MON COUSIN
Un peu de folie douce…
Tous les cinq ans, Pierre est contraint de revoir son cousin Adrien. Des retrouvailles qui ne lui font pas plaisir : non seulement ils sont très différents (Pierre est PDG d’un grand groupe familial, Adrien est un doux rêveur très maladroit et instable), mais l’un a besoin de la signature de l’autre pour que les 50% de la société que chacun possède puissent être conservés. Mais voilà, ce jour-là, Adrien décide de passer du temps avec Pierre et de retarder la signature autant que possible. Le voyage d’affaires ne sera pas de tout repos…
À la simple annonce de l’existence de ce film, on se disait déjà « Oh non, pas lui ! ». Après avoir assisté aux fourvoiements respectifs de Xavier Gens ("Budapest"), de Fred Cavayé ("Radin !") et de Florent-Emilio Siri ("Pension complète"), voilà que le génial Jan Kounen allait se retrouver lui aussi aux commandes de ce qui s’apparentait à une comédie consensuelle avec stars bankable, écriture en pilotage automatique et formatage pour le prime-time de TF1. Quand bien même l’écriture du projet était nourrie dès le départ à la sensibilité de Kounen et de son acteur principal Vincent Lindon (également coproducteur de la chose), on restait sur la défensive. On se trompait. Ou plutôt, on visait mal. Quand bien même le résultat se révèle prévisible au possible et relativement convenu en matière de ficelles narratives, il ne fait aucun doute que le réalisateur écolo-chamanico-punk de "Blueberry" et de "99 F" a su faire sienne une intrigue moins orientée sur la comédie que sur l’émotion et le décalage. Torpillage revendiqué ou volonté d’aller au-delà des clichés ? Chacun jugera, mais on s’est déjà fait notre petite idée…

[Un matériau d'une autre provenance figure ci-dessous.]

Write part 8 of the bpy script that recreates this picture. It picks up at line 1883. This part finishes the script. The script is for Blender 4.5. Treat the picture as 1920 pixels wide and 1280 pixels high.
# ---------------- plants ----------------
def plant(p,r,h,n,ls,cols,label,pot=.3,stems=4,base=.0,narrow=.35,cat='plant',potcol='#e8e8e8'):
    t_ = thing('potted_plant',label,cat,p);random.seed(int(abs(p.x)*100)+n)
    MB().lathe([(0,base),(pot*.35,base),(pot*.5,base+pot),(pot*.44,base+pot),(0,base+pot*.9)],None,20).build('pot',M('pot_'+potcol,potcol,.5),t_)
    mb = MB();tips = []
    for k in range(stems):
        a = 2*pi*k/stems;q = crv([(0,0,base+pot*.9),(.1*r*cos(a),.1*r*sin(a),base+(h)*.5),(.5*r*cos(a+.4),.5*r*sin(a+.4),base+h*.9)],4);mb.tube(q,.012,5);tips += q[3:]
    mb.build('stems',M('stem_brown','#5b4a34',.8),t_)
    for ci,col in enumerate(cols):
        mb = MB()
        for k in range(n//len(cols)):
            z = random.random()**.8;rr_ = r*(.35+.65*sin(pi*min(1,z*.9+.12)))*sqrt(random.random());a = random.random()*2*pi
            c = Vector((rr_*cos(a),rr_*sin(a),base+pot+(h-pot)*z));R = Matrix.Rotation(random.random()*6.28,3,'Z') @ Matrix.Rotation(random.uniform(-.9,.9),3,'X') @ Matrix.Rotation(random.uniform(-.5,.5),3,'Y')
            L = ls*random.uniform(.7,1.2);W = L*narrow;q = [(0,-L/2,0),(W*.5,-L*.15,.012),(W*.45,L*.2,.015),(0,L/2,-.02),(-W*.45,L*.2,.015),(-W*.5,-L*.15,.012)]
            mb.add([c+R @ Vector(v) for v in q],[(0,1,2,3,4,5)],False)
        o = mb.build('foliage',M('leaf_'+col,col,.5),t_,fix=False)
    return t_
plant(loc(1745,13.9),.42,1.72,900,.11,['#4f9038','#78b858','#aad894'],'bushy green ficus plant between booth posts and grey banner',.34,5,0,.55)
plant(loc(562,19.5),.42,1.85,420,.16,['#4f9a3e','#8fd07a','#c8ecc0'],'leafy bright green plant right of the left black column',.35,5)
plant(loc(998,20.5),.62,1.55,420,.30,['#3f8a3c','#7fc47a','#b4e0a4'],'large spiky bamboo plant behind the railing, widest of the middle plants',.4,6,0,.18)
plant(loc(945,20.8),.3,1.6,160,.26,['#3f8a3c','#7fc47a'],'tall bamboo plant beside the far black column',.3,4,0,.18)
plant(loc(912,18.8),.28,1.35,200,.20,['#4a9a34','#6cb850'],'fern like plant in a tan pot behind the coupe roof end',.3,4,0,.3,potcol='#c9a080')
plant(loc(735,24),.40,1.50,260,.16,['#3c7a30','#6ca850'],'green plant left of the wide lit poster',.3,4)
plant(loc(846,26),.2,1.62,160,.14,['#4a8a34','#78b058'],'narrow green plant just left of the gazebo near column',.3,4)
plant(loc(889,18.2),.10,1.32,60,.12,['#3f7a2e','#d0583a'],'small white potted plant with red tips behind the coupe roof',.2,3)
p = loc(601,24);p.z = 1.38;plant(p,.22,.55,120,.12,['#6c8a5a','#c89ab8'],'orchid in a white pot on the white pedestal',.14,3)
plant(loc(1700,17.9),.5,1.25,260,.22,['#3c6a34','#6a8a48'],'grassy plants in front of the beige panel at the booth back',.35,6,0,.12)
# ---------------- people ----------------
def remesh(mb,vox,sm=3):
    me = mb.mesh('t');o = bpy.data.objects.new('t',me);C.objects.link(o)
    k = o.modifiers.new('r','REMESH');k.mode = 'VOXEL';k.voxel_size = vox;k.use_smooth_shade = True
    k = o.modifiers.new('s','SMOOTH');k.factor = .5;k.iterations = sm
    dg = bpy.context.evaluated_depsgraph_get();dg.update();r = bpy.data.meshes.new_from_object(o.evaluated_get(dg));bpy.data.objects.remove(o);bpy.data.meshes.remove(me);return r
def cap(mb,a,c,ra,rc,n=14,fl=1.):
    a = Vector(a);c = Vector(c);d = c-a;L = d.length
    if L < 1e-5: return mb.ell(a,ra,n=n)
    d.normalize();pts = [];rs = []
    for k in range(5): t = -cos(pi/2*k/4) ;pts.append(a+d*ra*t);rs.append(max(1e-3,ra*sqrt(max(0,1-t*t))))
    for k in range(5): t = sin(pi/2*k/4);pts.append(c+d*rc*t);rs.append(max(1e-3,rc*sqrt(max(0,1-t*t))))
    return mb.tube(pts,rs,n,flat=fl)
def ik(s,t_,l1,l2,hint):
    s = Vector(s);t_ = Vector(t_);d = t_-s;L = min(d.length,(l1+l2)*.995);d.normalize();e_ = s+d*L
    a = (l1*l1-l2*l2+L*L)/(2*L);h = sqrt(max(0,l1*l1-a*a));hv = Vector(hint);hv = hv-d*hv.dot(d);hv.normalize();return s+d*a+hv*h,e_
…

Concrètement, on aurait un peu de mal à qualifier "Mon Cousin" de « comédie » ; le film n’est pas spécialement hilarant, la déconne trashouille qui caractérisait "99 F" répond ici aux abonnés absents, et les quelques percées comiques que le film ose à intervalles réguliers s’inscrivent dans la lignée d’un Francis Veber correct – on sent bien que "L’Emmerdeur" a été une source d’inspiration. Alors, où est-ce que le film gagne de précieux points ? D’abord sur la caractérisation d’un tandem de cousins on ne peut plus antagonistes, sur le front desquels les rôles de l’adulte responsable et du pot-de-colle gaffeur ne sont pas toujours bien collés (le plus fou des deux n’est pas forcément celui que l’on croit). Avec, en plus, un penchant très Kounen dans l’âme pour la folie douce, qui fait du lâcher-prise un argument d’épanouissement et de zénitude, souvent au contact de la nature (la fibre écolo est au rendez-vous), parfois au contact du danger (exemple : un constat sur le danger d’un vol en avion n’est pas forcément à mettre sur le compte de la paranoïa). On savoure ainsi un film qui, sous couvert des codes du buddy-movie, invite à laisser de côté le compartimentage social et tout ce qui l’entoure (le PDG borné et le zinzin écolo sont ici logés à la même enseigne) pour en revenir simplement à l’humain, adapté à son espace naturel et épanoui dans ses aspirations existentielles. Un propos simple et rassurant qui ne fait pas de mal en ces temps troublés.
Pour autant, notre cousin Kounen réussit-il à intégrer là-dedans son art du montage sous acide, du plan-séquence vertigineux, du décadrage tordu et des acteurs en état second ? La réponse est oui. Par le biais d’une caméra hyper-dynamique, vivante et toujours en mouvement, qui ne laisse jamais le temps de s’ennuyer, la narration impose une fluidité à toute épreuve, avançant à contre-courant du renoncement scénographique qui caractérise 95% de nos comédies hexagonales. Et bien sûr, fidèle au décalage qui caractérise sa filmographie, Kounen se lâche dans les percées surréalistes et fantasmatiques, laisse une liberté totale à ses acteurs (Vincent Lindon et François Damiens habitent leurs rôles à la perfection, tandis que le trio Noé-Kounen-Dupontel nous rejoue le caméo carcéral de "9 mois ferme" !), et s’autorise même un tacle relié à son dégoût de l’association entre le cinéma et le pop-corn (un tacle discret mais repéré !). Au bout du compte, même avec une carence en poilade et un récit sans grande surprise, "Mon Cousin" est bien un film de Jan Kounen, avec une dose d’émotion pas négligeable et bien gérée. On s’en contentera largement.